Language Learning Texts

Hmong ABCs/Xyaum Nyeem Ntawv Hmoob by Dr. Kha Yang Xiong. Hmong Children's Books., 2019 (English/Hmong: bilingual but mostly Hmoob) Grade Level: K-8

 

The Hmong language is one of the most musical languages in the world. The language can be compared to a do re mi music scale. One word can have eight different meanings depending on the tone or pitch that is used. This is a bilingual English and Hmong book intended to teach beginning skills in reading Hmong. In addition, this book includes lessons about the Hmong people and their culture. This beautiful book includes stunning photographic images and well crafted alphabet practice pages, organized around the single consonants, (does require a basic literacy level of Hmoob).

Who Loves You?/Leej Twg Hlub Koj? by Stephanie Xiong. Stephanie Xiong., 2018 (English/Hmong: bilingual) Grade Level: PreK-5

 

Outstanding illustrations by Vam Moua make this children's book automatically engaging for students and each page visually prioritizes the Hmoob language as well as offering an opportunity for kids to practice kinship terminology, using repetitions in phrasing. 

The Family That I Love / Tsev Neeg Uas Kuv Hlub by See Lor. Reading Karma., 2017 (English/Hmong: bilingual) Grade Level: PreK-5

 

The Family that I Love is a dual language (Hmong/English), picture book that teaches children how to properly address family members. This book includes the grandparents from both sides of the family and a family tree and is beautifully illustrated by Duachaka Her.

Superheroes/Phab Ej by Pang Xiong. Project Hmong., 2015 (English/Hmong: bilingual) Grade Level: PreK-3

 

This is a great emerging readers level book. My own kindergarten age son enjoys reading it independently and aloud to us. This book, along with the others in Pang Xiong's Project Hmong series, are a great start for young readers and even preschool age kids.

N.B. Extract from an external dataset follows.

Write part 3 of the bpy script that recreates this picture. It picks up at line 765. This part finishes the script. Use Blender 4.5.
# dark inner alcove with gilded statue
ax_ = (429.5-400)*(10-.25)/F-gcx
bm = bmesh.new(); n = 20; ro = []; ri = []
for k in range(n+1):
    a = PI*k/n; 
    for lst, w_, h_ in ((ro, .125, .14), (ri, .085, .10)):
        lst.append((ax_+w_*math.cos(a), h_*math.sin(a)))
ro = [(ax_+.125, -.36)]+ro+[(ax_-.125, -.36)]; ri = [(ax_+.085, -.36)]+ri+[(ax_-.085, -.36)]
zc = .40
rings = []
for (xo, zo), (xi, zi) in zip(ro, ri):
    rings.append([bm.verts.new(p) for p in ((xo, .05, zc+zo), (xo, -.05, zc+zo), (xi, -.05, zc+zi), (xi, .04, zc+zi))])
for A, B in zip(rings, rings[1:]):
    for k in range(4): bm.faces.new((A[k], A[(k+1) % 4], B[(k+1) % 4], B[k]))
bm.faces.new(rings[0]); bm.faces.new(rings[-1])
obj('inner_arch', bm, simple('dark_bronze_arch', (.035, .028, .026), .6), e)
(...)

Tempt your young readers to read and imagine their super power wishes.  Young readers can use their imagination to relate to the characters and independently read the words.

Kuv Pog by Xe Yang. H.E.R. Publisher., 2020 (Hmoob) Grade Level: PreK-3

 

This sweet story about a day in the life of Grandma, is a lovely rhyming book completely in Hmong (Hmoob Dawb) written by experienced veteran teacher, Xe Yang. We go along with Grandma as she goes for a rides a bike, gardens, cooks, reads, enjoys nature, and spends time with her family. 

My Family Is Special To Me/Kuv Tsev Neeg Zoo Tshwj Xeeb Rau Kuv by Bao Xiong. Sun Press, Inc., 2006 (English/Hmong: bilingual) Grade Level: PreK-3

 

Another excellent bilingual resource for emergent readers. This was a regular go-to book for independent reading time for some of my youngest Hmong Club students. The colorful illustrations, repetition of key vocabulary words, and the focus on a core Hmong value of kinship roles, makes this a great resource for young readers!